I can't figure out what I have wrong in teh following program. I am trying to count total characters, vowels, and consonants. I have even worked through it with a friend and neither of us can figure it out. The code follows:

#include <iostream>
#include <string>
#include <cstring>

using namespace std;

void stringout();
string input;

int main()
{

    cout << "Input a string of characters: " ;
    cin >> input;
    cout << "You entered: " << input << endl;

    stringout();


    return 0;
}

void stringout()
{
    char ch;
    int vowel=0, consonant=0;
    int length = input.length();

    for (int i = 0; i < length; i++)
    {
        if ((ch == 'a') || (ch == 'e') || (ch == 'i') || (ch == 'o') || (ch == 'u') ||
            (ch == 'A') || (ch == 'E') || (ch == 'I') || (ch == 'O') || (ch == 'U'))
            ++vowel;
    else
        ++consonant;
    }
    

    cout << "This has " << input.length() << " characters, " <<
        vowel << " vowels, and " << consonant << " consonants." << endl;
}

The program counts characters correctly, but it will not count vowels and counts every character as a consonant.
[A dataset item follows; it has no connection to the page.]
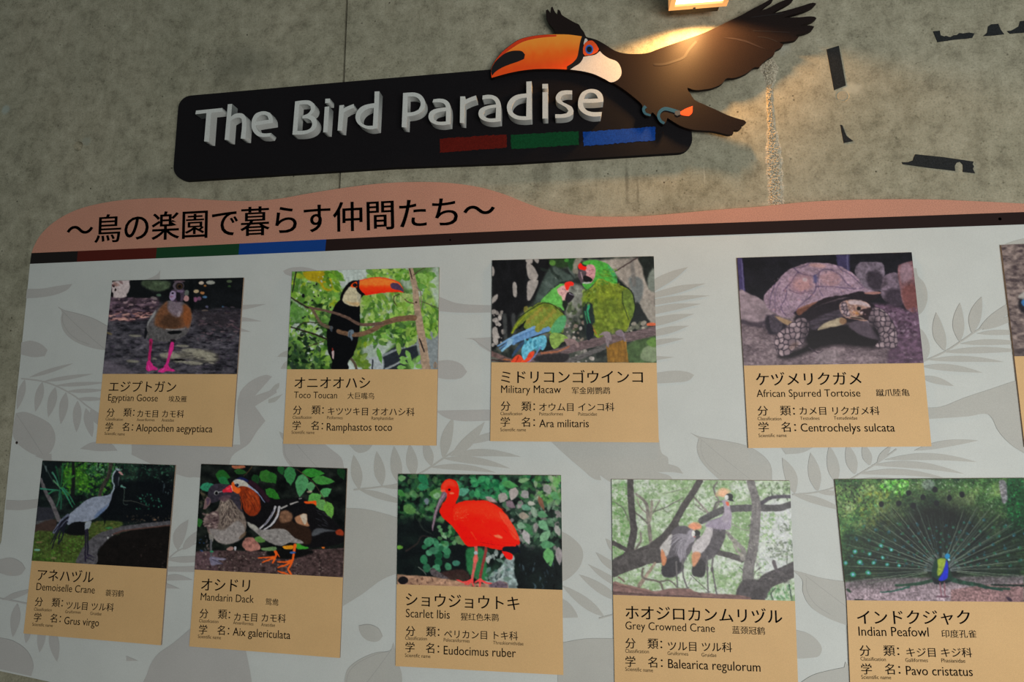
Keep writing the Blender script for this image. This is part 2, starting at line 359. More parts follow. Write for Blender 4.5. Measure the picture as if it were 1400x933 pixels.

I am thinking it has something to do with the ch variable not having any value so the program assumes that it every character is a consonant. I just can't figure out how to fix it.

Hopefully someone can help.

Your program doesn't work becuase you never assign a value to 'ch'. Try adding ch = input[i]; inside the for loop.

Oh and btw, use of global variables is a bad programming practice, avoid it. Also don't do redundant comparisions.

for(int i = 0; i < length; ++i)
{
    ch = tolower(input [i]);
    if(ch == 'a' || ch == 'e' || ch == 'i' || ch == 'o' || ch == 'u')
        ++vowels;
  
   // remaining code here
}

since we are using std::string, why not

#include <iostream>
#include <string>
using namespace std;
int main()
{
  string str ;  cin >> str ; 
  const string vowels = "aeiouAEIOU" ;
  int n_vowels = 0 ;
  for( string::size_type pos = str.find_first_of(vowels) ; pos != string::npos ;
        pos = str.find_first_of(vowels,pos+1) )  ++n_vowels ;
  cout << "vowels: " << n_vowels  << "\nconsonants: " 
          << str.size()-n_vowels    << '\n' ;
  return 0 ;
}
commented: Yes a good approach but too much for a beginner..;) - ~s.o.s~ +15

since we are using std::string, why not

#include <iostream>
#include <string>
using namespace std;
int main()
{
  string str ;  cin >> str ; 
  const string vowels = "aeiouAEIOU" ;
  int n_vowels = 0 ;
  for( string::size_type pos = str.find_first_of(vowels) ; pos != string::npos ;
        pos = str.find_first_of(vowels,pos+1) )  ++n_vowels ;
  cout << "vowels: " << n_vowels  << "\nconsonants: " 
          << str.size()-n_vowels    << '\n' ;
  return 0 ;
}

Probably because it's beyond his current knowledge... ;) That's for someone far above his level of experience.

Your program doesn't work becuase you never assign a value to 'ch'. Try adding ch = input[i]; inside the for loop.

Oh and btw, use of global variables is a bad programming practice, avoid it. Also don't do redundant comparisions.

for(int i = 0; i < length; ++i)
{
    ch = tolower(input [i]);
    if(ch == 'a' || ch == 'e' || ch == 'i' || ch == 'o' || ch == 'u')
        ++vowels;
 
   // remaining code here
}

Thanks so much for the help. It worked great. I can't believe I didn't know how to get a value into the ch variable. Oh well, live and learn.
I also appreciate the tip about global variables being a bad idea.